Against these economic and social pressures for change and survival, communities have responded with distinctive economic development strategies, programs and tools deemed appropriate to counter the pressure, opportunity or threat. Urban hierarchical entrepreneurial competition seems to have been best expressed by the chamber-dominated incentive-tax abatement attraction, promotion, recruitment and retention strategies. During the pre-Depression era, this pressure seemed to be confined to and played out at the municipal level and local government was a secondary player in alliance with the privately governed chamber of commerce industrial department. Promotional programs were applied to two targets: tourists and targeted firms and sectors. The effect of all these forces on the structure of economic development is just beginning, but chambers, real estate exchanges, port authorities and planning departments do not seem to be mere organizations–they reflect and contain the reaction to the societal dynamics and change of their home communities. Structures, EDOs embody much more than programs and even staff–but that is a topic for which we need more history to better understand.
But it does seem apparent that the goals of economic development in the pre-1933 period, however tempered by strategies, tools, staff and EDO type, are quite different from those which seem to be practiced in contemporary America. Job creation as we know it today, for instance, is virtually non-existent in this period. Infrastructure on the other hand and inter-city rivalry, not to mention the need of a developing economy to enter the twentieth century and the negative reaction of developed economies to this search for a modern, diversified industrial economy suggest that still other dynamics play a considerable role in the definition of economic goals and policy formulation as well.
As might be evident from our summary, some strategies could be applied, in different ways, to manage the effects of several dynamic forces. A good example is the recurrent use of some form of physical development or redevelopment programs–often combined with the installation of some infrastructure. This “Development and Infrastructure” Approach to economic development could be applied in many different environments, such as: (1) city-building; (2) initial development; (3) redevelopment (i.e. modernization and urban hierarchical entrepreneurship); and (as we shall discover in our final chapter) (4) consolidation. The Development and Infrastructure Approach be used to create a city from scratch, a neighborhood, the CBD, or a new suburb-planned community.

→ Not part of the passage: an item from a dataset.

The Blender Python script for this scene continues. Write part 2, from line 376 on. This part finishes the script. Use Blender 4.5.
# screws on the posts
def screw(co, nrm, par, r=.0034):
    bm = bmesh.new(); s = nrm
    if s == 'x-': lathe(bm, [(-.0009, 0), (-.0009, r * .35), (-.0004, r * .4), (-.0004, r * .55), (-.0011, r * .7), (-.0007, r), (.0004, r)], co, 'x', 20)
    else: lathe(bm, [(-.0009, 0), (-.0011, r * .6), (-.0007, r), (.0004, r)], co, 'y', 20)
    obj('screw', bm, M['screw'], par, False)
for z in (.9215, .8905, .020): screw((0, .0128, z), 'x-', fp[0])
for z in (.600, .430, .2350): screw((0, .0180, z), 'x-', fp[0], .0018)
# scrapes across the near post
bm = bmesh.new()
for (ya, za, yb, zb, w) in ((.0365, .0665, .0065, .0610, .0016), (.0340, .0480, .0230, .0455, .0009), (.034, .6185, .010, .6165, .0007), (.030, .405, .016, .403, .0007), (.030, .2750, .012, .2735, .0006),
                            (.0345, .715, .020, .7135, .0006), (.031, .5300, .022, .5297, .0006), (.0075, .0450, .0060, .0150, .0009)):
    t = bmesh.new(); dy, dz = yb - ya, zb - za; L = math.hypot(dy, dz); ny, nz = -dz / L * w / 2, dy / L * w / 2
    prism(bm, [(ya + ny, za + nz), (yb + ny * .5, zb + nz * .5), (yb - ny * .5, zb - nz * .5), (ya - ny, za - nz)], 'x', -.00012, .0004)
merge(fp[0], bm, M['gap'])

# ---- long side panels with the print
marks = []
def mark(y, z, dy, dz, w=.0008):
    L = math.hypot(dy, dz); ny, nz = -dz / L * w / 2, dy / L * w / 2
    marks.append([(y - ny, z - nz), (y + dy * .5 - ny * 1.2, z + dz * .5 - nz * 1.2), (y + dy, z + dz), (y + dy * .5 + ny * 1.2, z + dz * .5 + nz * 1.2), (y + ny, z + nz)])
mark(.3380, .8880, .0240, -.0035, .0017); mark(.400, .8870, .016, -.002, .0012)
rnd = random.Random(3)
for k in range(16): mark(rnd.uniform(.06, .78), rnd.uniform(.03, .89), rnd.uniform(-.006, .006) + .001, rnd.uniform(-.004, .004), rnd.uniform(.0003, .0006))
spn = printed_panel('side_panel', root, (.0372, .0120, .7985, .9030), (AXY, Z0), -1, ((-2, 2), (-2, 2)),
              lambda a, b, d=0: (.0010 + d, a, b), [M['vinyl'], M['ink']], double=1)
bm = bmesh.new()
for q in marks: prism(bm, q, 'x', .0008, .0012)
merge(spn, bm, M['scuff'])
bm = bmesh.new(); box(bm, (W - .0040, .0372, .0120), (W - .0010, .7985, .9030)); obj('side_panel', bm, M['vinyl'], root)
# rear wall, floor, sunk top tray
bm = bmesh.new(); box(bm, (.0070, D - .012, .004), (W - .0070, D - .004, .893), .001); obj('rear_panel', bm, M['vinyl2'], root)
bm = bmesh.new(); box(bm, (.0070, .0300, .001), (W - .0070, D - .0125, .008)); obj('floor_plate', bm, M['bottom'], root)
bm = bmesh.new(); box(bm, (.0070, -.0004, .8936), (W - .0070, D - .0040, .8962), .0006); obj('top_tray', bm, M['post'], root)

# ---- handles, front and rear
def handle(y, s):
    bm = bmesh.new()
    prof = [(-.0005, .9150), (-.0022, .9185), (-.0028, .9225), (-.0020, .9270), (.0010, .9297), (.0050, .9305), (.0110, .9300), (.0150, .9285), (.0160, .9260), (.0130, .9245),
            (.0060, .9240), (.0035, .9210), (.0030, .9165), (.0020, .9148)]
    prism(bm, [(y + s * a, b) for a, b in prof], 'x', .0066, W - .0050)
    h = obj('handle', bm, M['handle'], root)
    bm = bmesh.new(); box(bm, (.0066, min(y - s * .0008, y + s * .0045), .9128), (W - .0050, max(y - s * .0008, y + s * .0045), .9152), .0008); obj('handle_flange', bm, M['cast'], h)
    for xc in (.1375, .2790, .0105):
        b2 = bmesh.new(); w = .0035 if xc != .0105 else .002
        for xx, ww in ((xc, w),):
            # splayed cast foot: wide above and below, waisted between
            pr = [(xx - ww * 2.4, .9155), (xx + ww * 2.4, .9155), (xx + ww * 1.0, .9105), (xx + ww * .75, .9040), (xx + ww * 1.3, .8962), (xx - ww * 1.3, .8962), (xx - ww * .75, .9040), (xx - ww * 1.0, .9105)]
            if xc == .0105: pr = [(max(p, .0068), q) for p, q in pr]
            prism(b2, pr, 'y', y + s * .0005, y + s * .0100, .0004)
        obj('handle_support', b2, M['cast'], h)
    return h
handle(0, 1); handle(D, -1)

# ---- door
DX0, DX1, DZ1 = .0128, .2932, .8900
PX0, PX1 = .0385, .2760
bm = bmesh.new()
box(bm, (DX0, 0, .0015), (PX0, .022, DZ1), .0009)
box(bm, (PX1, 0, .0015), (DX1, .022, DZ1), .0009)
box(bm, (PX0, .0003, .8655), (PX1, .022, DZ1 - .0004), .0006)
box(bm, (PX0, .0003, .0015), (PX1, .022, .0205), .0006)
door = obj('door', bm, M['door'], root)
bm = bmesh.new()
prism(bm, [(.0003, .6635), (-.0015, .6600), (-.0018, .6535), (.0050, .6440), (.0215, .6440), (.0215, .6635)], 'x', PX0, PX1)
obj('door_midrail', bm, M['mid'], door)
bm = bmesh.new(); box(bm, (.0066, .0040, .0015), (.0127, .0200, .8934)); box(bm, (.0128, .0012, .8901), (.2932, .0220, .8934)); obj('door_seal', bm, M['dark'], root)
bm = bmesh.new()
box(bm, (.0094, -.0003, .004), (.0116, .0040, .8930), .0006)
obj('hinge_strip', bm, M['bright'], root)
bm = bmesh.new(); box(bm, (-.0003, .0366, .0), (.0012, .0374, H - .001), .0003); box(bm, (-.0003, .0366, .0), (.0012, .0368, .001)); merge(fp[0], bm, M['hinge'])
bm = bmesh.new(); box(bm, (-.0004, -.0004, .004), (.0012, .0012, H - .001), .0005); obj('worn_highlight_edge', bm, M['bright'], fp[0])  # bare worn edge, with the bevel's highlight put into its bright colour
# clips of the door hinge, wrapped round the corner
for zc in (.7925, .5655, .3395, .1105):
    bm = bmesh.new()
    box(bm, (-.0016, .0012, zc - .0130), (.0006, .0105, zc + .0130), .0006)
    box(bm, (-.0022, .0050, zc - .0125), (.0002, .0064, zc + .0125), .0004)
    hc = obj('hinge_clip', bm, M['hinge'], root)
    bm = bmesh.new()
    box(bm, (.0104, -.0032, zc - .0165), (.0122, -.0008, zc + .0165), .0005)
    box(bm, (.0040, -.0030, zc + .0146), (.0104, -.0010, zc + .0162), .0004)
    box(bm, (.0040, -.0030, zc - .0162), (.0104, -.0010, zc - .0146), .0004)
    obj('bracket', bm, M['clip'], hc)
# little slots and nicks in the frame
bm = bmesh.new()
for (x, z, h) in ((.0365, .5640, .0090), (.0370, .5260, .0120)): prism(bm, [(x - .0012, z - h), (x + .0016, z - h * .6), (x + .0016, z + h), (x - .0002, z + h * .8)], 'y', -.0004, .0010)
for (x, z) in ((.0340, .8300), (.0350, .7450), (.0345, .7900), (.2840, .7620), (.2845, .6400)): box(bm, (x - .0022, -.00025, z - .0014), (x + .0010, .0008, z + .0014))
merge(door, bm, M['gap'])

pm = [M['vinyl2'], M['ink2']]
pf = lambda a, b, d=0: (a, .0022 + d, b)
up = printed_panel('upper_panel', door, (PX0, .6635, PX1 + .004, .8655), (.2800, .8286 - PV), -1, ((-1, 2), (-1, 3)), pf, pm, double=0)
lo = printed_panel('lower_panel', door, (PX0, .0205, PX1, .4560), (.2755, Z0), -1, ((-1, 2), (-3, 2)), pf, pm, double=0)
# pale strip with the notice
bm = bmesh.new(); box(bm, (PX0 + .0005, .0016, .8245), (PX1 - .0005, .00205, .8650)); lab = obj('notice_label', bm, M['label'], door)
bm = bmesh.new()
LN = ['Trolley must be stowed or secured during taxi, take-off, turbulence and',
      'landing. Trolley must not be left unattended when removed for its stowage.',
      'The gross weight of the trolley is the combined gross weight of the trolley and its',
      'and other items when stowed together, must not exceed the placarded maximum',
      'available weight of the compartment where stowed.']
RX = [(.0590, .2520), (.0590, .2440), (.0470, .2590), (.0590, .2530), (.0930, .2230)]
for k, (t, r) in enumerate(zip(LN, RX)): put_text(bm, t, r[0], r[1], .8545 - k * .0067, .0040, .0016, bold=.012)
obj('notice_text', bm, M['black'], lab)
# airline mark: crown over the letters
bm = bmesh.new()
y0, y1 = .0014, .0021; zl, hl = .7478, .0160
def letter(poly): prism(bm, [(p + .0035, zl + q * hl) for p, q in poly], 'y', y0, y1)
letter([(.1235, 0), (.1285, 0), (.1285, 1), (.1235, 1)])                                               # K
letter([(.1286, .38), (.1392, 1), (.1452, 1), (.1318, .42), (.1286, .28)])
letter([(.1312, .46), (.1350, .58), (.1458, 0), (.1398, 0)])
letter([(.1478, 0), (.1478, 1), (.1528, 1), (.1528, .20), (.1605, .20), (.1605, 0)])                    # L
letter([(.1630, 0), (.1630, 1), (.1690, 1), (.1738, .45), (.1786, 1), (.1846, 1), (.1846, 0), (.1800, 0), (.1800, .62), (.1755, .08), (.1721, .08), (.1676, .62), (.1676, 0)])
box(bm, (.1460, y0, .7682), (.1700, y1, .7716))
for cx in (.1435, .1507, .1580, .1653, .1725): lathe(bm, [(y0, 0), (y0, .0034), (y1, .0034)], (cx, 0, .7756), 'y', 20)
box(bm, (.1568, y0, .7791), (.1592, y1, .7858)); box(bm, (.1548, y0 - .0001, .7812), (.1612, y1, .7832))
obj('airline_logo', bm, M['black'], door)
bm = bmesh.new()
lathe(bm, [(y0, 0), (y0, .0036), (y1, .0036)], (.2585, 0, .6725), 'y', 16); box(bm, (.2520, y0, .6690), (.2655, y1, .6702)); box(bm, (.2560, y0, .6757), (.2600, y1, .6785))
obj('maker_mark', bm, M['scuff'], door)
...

Finally there is the beginning tale of our two ships of economic development that by 1933 have traveled a considerable distance up river. Within each city and state, and certainly among the nation’s regions, the two ships have contended against each other–but in our initial historical period it is not yet clear whether one or another seems to possess some sort of natural advantage in any single municipality, state or region. Frankly, we need more evidence, more history, before we proceed much further along those lines. But it is clear, even in this early period, that each ship contains several decks–that neither Progressivism nor Privatism is a single, monolithic block of beliefs and values. It is equally clear, at least to the Curmudgeon, that there exists a clear distinction in types of economic development practiced within the traditions of each of the competing approaches. We also can suggest that the policy political culture most critical to our two ships is most affected by the nature of the beliefs-values and composition of its business community. Democrat-Republican distinctions seem less obvious and seemingly less important to economic development policy-making–at least in this period.
Quo Vadis
In the next two chapters especially, the reader will be deluged with sections devoted to some aspect of urban renewal. In fact, urban renewal will probably be viewed as a disproportionate element of the entire book. To explain this no doubt accurate perception the Curmudgeon will offer some defense of why this urban renewal “tool-strategy” consumes so much attention and space in our, all too wordy historical blather. The following bullet points constitute our defense and explanation–we hope they are sufficient to inspire the reader to trudge dutifully through the following sections:
- Urban renewal dominated a rather long era of American big city history: from 1933 to arguably 1987 when UDAG was terminated. In this period of time, urban renewal was either the prime economic development strategy, or was the prime strategy under attack and in decline. In either case, urban renewal was the center point of economic development in the central cities especially.
- That we have either (or both) forgotten/unaware of our urban history or frankly hate and disparage urban renewal, and those who participated in it, only make a, hopefully more balanced treatment of the strategy more necessary for today’s reader. Urban renewal carries in today’s conversation a negative legacy which obscures a certain reality that we still use urban renewal to this day–but have amended it and renamed it as redevelopment. Urban renewal is only a particular period in the history of two economic development strategies (infrastructure and redevelopment) which remains to this day as core to economic development practice and urban revitalization.
- Urban renewal as it evolved over its fifty year cycle demonstrates the interaction of our national, state and local policy process in our policy area. There is much to be learned as we can see how federalist levels of government as well as local policy actors played at the game of economic development. The assemblage, for instance, of the post-war Progressive Coalition will offer useful perspective to our current economic development policy system. Also, in this period we begin to see the serious evolution of our State-Sub-State economic development system (the “SSS”) and see displayed the essential leadership role of the state in local economic development, the amazing diffusion of economic development programs and strategies-tools among the states, and the “yin-yang” of a tension-filled relationship between the state and its sub-state EDO actors.
- We have characterized economic development as a “patchwork profession” and urban renewal is perhaps one of our very best examples which support our characterization. The interaction of actors within both streams of economic development, cooperating and competing, is responsible for much of the evolution and prominence (and durability) of this classical economic development strategy-tool.
- Finally, urban renewal is our best example of two foundation concepts underlying our book: diversity/variation and the impact of political culture on economic development policy. Urban renewal was never one, cookie-cutter-like program. There were different models and styles of urban renewal programs–even within the same city at different periods of time. Today urban renewal is regarded as one-size-fits all program concepts. We believe that to be incorrect–to repeat, it was never correct. The internal politics of each individual urban renewal policy system (or regime as Dr. Stone would have it) are, while not necessarily unique, quite varied in time, actors, and purposes. We have lost that sense of variety and diversity which has proven to be an inherent feature of our economic policy system.